For Fidelia Joseph day-to-day survival is more important than voting in Nigeria’s elections.

Joseph, 30, lives with her four children and about 6,000 other people displaced by attacks by the Islamist militant group Boko Haram at a camp in Yola, capital of the northeastern state of Adamawa. She fled her village of Bazza when, during a church service, she heard explosions. “I didn’t carry anything, I just ran with my children and my life,” she said in an interview outside a concrete room she shares with other women.


When she asked electoral officials how she could cast her ballot, they said she would have to pick up her biometric voter’s card in the city of Maiduguri, about 400 kilometers (250 miles) to the north where her husband Peter was killed last year. “You want to kill me?” she recalled replying. “You’re telling me to go to Maiduguri by road when Boko Haram is everywhere?”

Joseph is one of about 1.5 million people who’ve been forced to flee their homes as Boko Haram presses its six-year campaign to establish a self-styled caliphate in the northeast of Africa’s most populous nation.

The national security adviser’s office cited the disruption the war has caused in its push for a postponement of the elections for six weeks to March 28. Joseph said she and other victims of the violence have little confidence in the government.

“Our main problem is that we don’t know what our government is doing,” said Joseph, wearing a olive-green flowing garment known as a hijab. “Whether our president is dead alive, we don’t know. Because we don’t know what he is doing for us.”

Six-Week Delay

The Independent National Electoral Commission announced the ballot postponement on Feb. 7, saying the security forces had requested a six-week delay to restore “normalcy” in the northeast so the vote could be held in peace. It will also give INEC more time to finish distributing biometric cards to the 68.8 million registered voters.

The postponement helped extend the naira’s fall, with the currency declining 15 percent in the past six months against the dollar, the most among 24 African currencies tracked by Bloomberg.
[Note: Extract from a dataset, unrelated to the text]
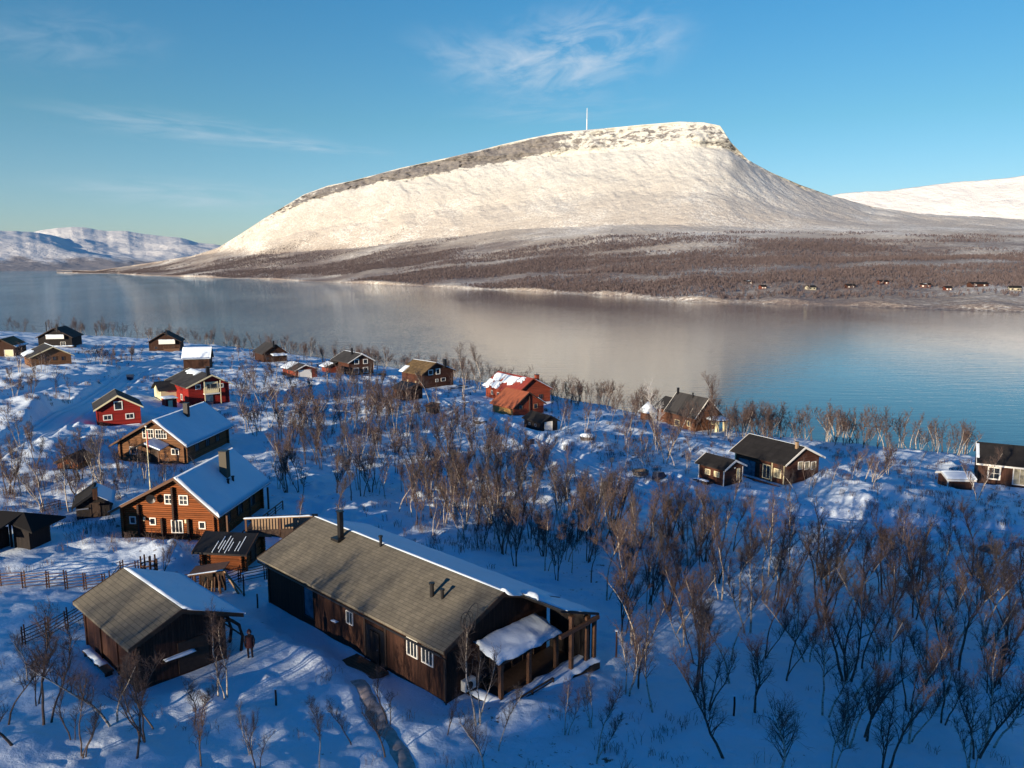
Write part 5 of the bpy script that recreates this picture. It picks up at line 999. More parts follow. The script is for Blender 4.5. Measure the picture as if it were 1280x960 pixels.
def birch_geo(rs,stems,H,dens=1.0,tw=.008,spread=1.0,low=.35):
    """returns trunk segments, crown segments"""
    T=[];K=[]
    for s in range(stems):
        h=H*(1 if s==0 else rs.uniform(.6,.95)); lean=rs.uniform(.0,.10)+(.03 if stems>1 else 0)*rs.uniform(.5,1.2); ang=rs.uniform(0,6.28) if stems==1 else 6.28*s/stems+rs.uniform(-.5,.5)
        p=np.array([math.cos(ang),math.sin(ang),0])*(.12 if stems>1 else 0)*rs.uniform(.5,1.5); p[2]=-.35; d=np.array([math.cos(ang)*lean,math.sin(ang)*lean,1.]); pts=[p.copy()]; n=9
        for i in range(n):
            d=d+rs.normal(0,.12,3)*np.array([1,1,.2]); d[2]=max(d[2],.8); q=d/np.linalg.norm(d); p=p+q*(h+.35)/n; pts.append(p.copy())
        R0=.0095*h+rs.uniform(.008,.02)
        rad=[R0*(1-.88*(i/n)**.9)+.006 for i in range(n+1)]
        for i in range(n): T.append((pts[i],pts[i+1],rad[i],rad[i+1]))
        nb=int((11+h*2.6)*dens**.5)
        for b in range(nb):
            f=low+(1-low)*((b+rs.uniform(0,1))/nb)**.9; f=min(f,.985); k=min(int(f*n),n-1); q=f*n-k; o=pts[k]*(1-q)+pts[k+1]*q
            a=rs.uniform(0,6.28); up=rs.uniform(1.3,2.8); bd=np.array([math.cos(a),math.sin(a),up]); bd/=np.linalg.norm(bd); bl=h*rs.uniform(.14,.27)*(1.15-.65*f)*spread+.25
            r=rad[k]*.42+.004; prev=o; m=4; bp=[o]
            for i in range(m):
                bd=bd+rs.normal(0,.16,3)+np.array([0,0,.07]); bd/=np.linalg.norm(bd); nx=prev+bd*bl/m; K.append((prev,nx,r*(1-i/m*.75)+.002,r*(1-(i+1)/m*.75)+.002)); prev=nx; bp.append(nx)
            nt_=max(3,int(9*dens))
            for j in range(nt_):
                g=rs.uniform(.2,1)*m; i=min(int(g),m-1); o2=bp[i]+(bp[i+1]-bp[i])*(g-i); td=bd+rs.normal(0,.55,3)+np.array([0,0,.2]); td/=np.linalg.norm(td); tl=bl*rs.uniform(.25,.55)
                mid=o2+td*tl*.5; td2=td+rs.normal(0,.25,3); td2/=np.linalg.norm(td2); e=mid+td2*tl*.5
                K.append((o2,mid,tw*1.25,tw)); K.append((mid,e,tw,tw*.55))
                for _ in range(int(2.5*dens+.5)):
                    td3=td2+rs.normal(0,.5,3); td3/=np.linalg.norm(td3); o3=o2+(e-o2)*rs.uniform(.3,1); K.append((o3,o3+td3*tl*rs.uniform(.35,.7),tw*.8,tw*.4))
    return T,K
rsT=np.random.RandomState(5)
NEARV=[]
SPEC=[(1,5.5,1.1,.35),(2,5.0,1.0,.4),(3,5.2,.85,.4),(1,6.0,1.4,.5),(2,6.0,1.1,.5),(4,4.6,.75,.35),(3,5.8,.85,.48),(1,4.6,1.2,.3),(2,4.4,.75,.35),(5,5.0,.6,.42),(1,6.2,1.0,.55),(2,5.6,1.2,.3)]
for i,(st,H,de,low) in enumerate(SPEC):
    T,K=birch_geo(rsT,st,H,de,.0055,.92,low)
    NEARV.append((st,H,prisms(T,5),prisms(K,3)))
FARV=[]
for i in range(7):
    st=[2,1,1,3,2,3,1][i]; T,K=birch_geo(rsT,st,5.0,.5,.017,[1.3,1.5,1.6,1.1,1.4,1.2,1.7][i],[.4,.45,.35,.4,.5,.45,.3][i]); FARV.append((prisms(T,4),prisms(K,3)))
def build_mask():
    x,y=_gx.ravel(),_gy.ravel(); B=np.zeros(x.shape,bool)
    for k,v in FIT.items():
        cx,cy,rot,L,W=v[:5]; cc,ss=math.cos(rot),math.sin(rot); lx=cc*(x-cx)+ss*(y-cy); ly=-ss*(x-cx)+cc*(y-cy); ax,ay=np.abs(lx),np.abs(ly)
        B|=(ax<L/2+1.7)&(ay<W/2+1.7)
        if k=='long': B|=(lx>-L/2-1)&(lx<L/2+4.6)&(ay<W/2+2.2)
        if k=='log': B|=(ax<L/2+1.5)&(ly>-W/2)&(ly<W/2+6.5)
        if k=='dark': B|=(lx>-L/2-8)&(lx<L/2+5)&(ay<W/2+2.5)
        if k in('lodge','redbalc','brown','h14'): B|=(ax<L/2+3.2)&(ay<W/2+4)
    for w,P in ROADW: B|=poly_dist(x,y,P)[0]<w*1.15
    B|=poly_dist(x,y,PATHW)[0]<.9
    B|=shore_dist(x,y)<1.5
    return B.reshape(_gx.shape)
BM=build_mask()
def blocked(x,y,*a):
    i=int((x+340)/.6+.5); j=int((y+10)/.6+.5)
    return not(0<=i<len(RX) and 0<=j<len(RY)) or bool(BM[i,j])
def inpoly(x,y,P):
    c=False;n=len(P);j=n-1
    for i in range(n):
        if (P[i][1]>y)!=(P[j][1]>y) and x<(P[j][0]-P[i][0])*(y-P[i][1])/(P[j][1]-P[i][1])+P[i][0]: c=not c
        j=i
    return c
TREES=[]   # x,y,height,kind,where
def scatter(P,n,h0,h1,where,gap=1.3,pale=.3):
    pale+=.22
    W=[ground(*p,zbase)[:2] for p in P]; xs=[p[0] for p in W]; ys=[p[1] for p in W]; got=0;t=0
    while got<n and t<n*60:
        t+=1; x=random.uniform(min(xs),max(xs)); y=random.uniform(min(ys),max(ys))
        if not inpoly(x,y,W) or blocked(x,y): continue
        if vnoise(np.array([x/7.]),np.array([y/7.]))[0]<random.uniform(-.55,.0): continue
        if any((x-q[0])**2+(y-q[1])**2<gap*gap for q in TREES[-260:]): continue
        TREES.append((x,y,random.uniform(h0,h1),'pale' if random.random()<pale else 'dark',where)); got+=1
def belt(px0,px1,n,h0,h1,where,s0=2,s1=20,pale=.35):
    got=0
    while got<n:
        px=random.uniform(px0,px1); py=np.interp(px,[p[0] for p in SHORE_PX],[p[1] for p in SHORE_PX]); x,y=onz(px,py,LAKE); s=s0+(s1*1.35-s0)*random.random()**1.3;  x-=.603*s; y-=.797*s
        if blocked(x,y,.2): continue
        TREES.append((x,y,random.uniform(h0*.55,h1*1.05),'pale' if random.random()<pale else 'dark',where)); got+=1
def one(px,py,hp,kind,where,lean=0):
    x,y,z=ground(px,py); D=math.sqrt(x*x+y*y+(CAMZ-z)**2); TREES.append((x,y,hp/960*D*1.08,kind,where))
# single trees that stand out
SING=[(54,640,60,'pale','left of the little black hut'),(88,640,62,'pale','just left of the little black hut'),(100,600,52,'dark','above the little black hut'),(125,610,60,'pale','beside the tiny playhouse'),
(12,618,50,'dark','at the left edge above the open shed'),(24,620,55,'pale','at the left edge above the open shed'),(203,718,40,'dark','behind the barn roof ridge'),(205,712,30,'dark','behind the barn roof ridge'),
(372,668,44,'pale','at the left ridge end of the long cabin'),(426,655,36,'pale','beside the chimney of the long cabin'),(790,838,38,'frost','alone in the blue shade right of the porch'),(797,860,75,'dark','right of the porch in open snow'),
(597,905,105,'pale','in front of the porch corner'),(485,905,70,'dark','in front of the long cabin entrance'),(440,930,60,'dark','left of the trodden path'),(560,918,50,'dark','in front of the cabin corner'),
(142,905,110,'pale','in front of the barn corner'),(168,950,90,'dark','at the bottom left corner'),(252,905,50,'dark','in front of the barn gable'),(272,870,90,'pale','at the right end of the barn'),(282,872,80,'pale','at the right end of the barn'),
(60,905,120,'dark','left of the barn'),(20,930,100,'dark','at the bottom left corner'),(46,880,70,'dark','left of the barn'),(90,925,60,'dark','at the bottom left corner'),
(1118,684,44,'pale','beside the snow road at the right'),(1186,694,46,'pale','beside the snow road at the right'),(1253,706,40,'dark','beside the boulder at the right edge'),(1232,640,24,'pale','in front of the stilt house'),(1222,626,52,'pale','in front of the stilt house'),
(998,628,40,'pale','beside the brown cottage'),(1012,622,44,'pale','beside the brown cottage'),(985,625,30,'dark','beside the brown cottage'),(832,580,70,'pale','in front of the steep black roof'),(819,556,60,'frost','left of the steep black roof'),(890,540,66,'dark','behind the brown cottage'),
(1007,605,30,'dark','beside the brown cottage'),(955,750,90,'pale','in the shaded wood at the right'),(1215,720,70,'dark','below the boulder at the right edge'),
(447,492,34,'dark','below the house with four white windows'),(469,497,40,'pale','below the two-storey house with four white windows'),(537,505,48,'pale','below the tall brown house'),(578,500,60,'pale','right of the tall brown house'),(600,487,54,'pale','left of the red roofs'),
(690,515,32,'pale','behind the black shed'),(698,512,34,'pale','behind the black shed')]
for s in SING: one(*s[:3],s[3],s[4])
NSING=len(SING)
scatter([(330,572),(400,505),(500,500),(560,530),(640,560),(700,600),(765,690),(735,745),(650,712),(520,660),(440,650),(345,640)],205,3.8,6.4,'in the brown wood behind the long cabin',1.4,.25)
scatter([(440,605),(560,600),(660,640),(740,745),(650,716),(520,664)],50,4.0,6.2,'in the brown wood behind the long cabin',1.1,.2)
scatter([(700,640),(850,665),(940,700),(880,745),(760,755)],50,4.5,6.8,'in the dark clump right of the long roof',1.3,.15)
scatter([(765,760),(880,735),(1000,715),(1130,735),(1290,760),(1290,860),(765,860)],58,4.8,7.2,'in the shaded wood at the right',1.6,.3)
scatter([(770,860),(1290,860),(1290,985),(770,985)],20,4.5,6.6,'in the shade at the bottom right',1.6,.3)
scatter([(1060,800),(1290,790),(1290,990),(1040,990)],9,4.5,6.6,'in the shade at the bottom right',1.4,.3)
scatter([(640,900),(770,880),(770,985),(560,985)],5,3,4.5,'below the snowy porch',1.5,.2)
scatter([(310,900),(520,930),(540,985),(300,985)],4,2.5,4,'at the bottom edge left of the path',1.4,.2)
scatter([(0,840),(100,850),(300,900),(300,985),(0,985)],7,2.8,4.5,'at the bottom left corner',1.5,.2)
scatter([(290,480),(400,478),(490,490),(500,540),(420,560),(300,560)],90,3.8,6,'in the thicket right of the brown lodge',1.6,.35)
scatter([(0,565),(60,575),(145,580),(150,615),(100,635),(0,640)],12,3.5,5.5,'left of the brown lodge',1.8,.4)
scatter([(140,585),(250,595),(230,600),(160,625),(120,640)],14,2.5,4,'between lodge and log house',1.3,.3)
scatter([(0,470),(60,472),(100,510),(40,535),(0,530)],11,4,6,'at the far left among the snow tracks',2,.2)
scatter([(105,452),(175,450),(200,462),(140,470)],14,3.5,5.5,'below the low brown house',1.8,.3)
scatter([(300,440),(360,455),(340,480),(270,478)],12,3.5,5,'around the small white-doored garage',2,.3)
scatter([(560,470),(610,470),(600,500),(560,500)],6,4,6,'left of the red roofs',2,.4)
scatter([(700,530),(800,535),(870,560),(860,600),(780,590),(700,560)],22,3.5,6,'left of the steep black roof',1.8,.4)
scatter([(900,540),(960,545),(1000,560),(905,565)],14,4,6,'behind the brown cottage',1.7,.3)
scatter([(1020,585),(1100,580),(1180,600),(1100,640),(1010,640)],16,2.5,4.5,'in sunlit snow right of the brown cottage',1.7,.4)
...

The Nigerian Stock Exchange All Share Index is down 42 percent over the same period in dollar terms, the second-worst performer in the world, after Ukraine.

Special Voting

Those displaced within the same state will be able to vote at specially created polling units in the state capitals. As of Feb. 6, about 270,000 people registered in Adamawa had collected their cards and will be able to vote in Yola, according to INEC data.

“All internally displaced people from Adamawa state, so long as their names are on our register and so long as they have their voters cards, they can vote,” Baba Abba Yusuf, the resident electoral commissioner for Adamawa state said in a Feb. 4 interview.

While the Nigerian army and forces from neighboring countries, particularly Chad, have made some gains against Boko Haram in recent weeks, the number of civilians fleeing the violence to camps in Adamawa is rising.

Boko Haram is increasingly seen as a regional threat, with Niger approving yesterday the deployment of about 750 soldiers to Nigeria. About 200,000 people have already fled Nigeria to neighboring countries, according to the European Union. Adamawa state alone houses about 400,000 displaced people, data from the union’s humanitarian aid arm shows.

Population Influx

“Looking at the percentage of those leaving and the percentage of those taken in, those coming in look much higher,” Haruna Hamman Furo, the permanent secretary of the Adamawa State Emergency Management Agency, said in a Feb. 4 interview.

With the influx of people fleeing the fighting having almost doubled the population of Yola, which had about 400,000 before the conflict, the city has attracted politicians from both President Goodluck Jonathan’s ruling People’s Democratic Party and the All Progressives Congress of his main rival in the presidential race, former military ruler Muhammadu Buhari.

“Politicians have been wanting to come here because of the number of people,” Bishop Stephen Dami Mamza said at St. Theresa’s Cathedral before volunteers distributed bags of rice to displaced women. “I told them if they want to give you anything, they can give it to me. No politicians are allowed here.”

Political Manipulation

A sea of women responded with cheers and raised arms as some of their children crawled in the aisles.

In a National Emergency Management Agency warehouse, stacks of rice donated by the government’s Victims Support Fund bear the images of President Jonathan. After published pictures of the rice bags sparked local criticism, the agency said it would “review its donor policy to address it.”

Political groups have even offered to take people out of the camps to collect their voter cards, Reuben Babatunde, who helps runs the biggest settlement for displaced people in Yola.

“We couldn’t allow that, because anything could happen to their cards on their way back,” he said.
Joseph said she isn’t too worried that she probably won’t be able to vote because she registered out of the state. She’s more concerned whether she’ll be able to return to Bazza where she used to sell pepper soup by the roadside and when she does, what she’ll find there.

“They’ve killed our husbands, they’ve killed our brothers, they’ve killed our fathers. They’ve even killed our mothers and kidnapped babies,” she said. “When we go back to our village, what will we do there?”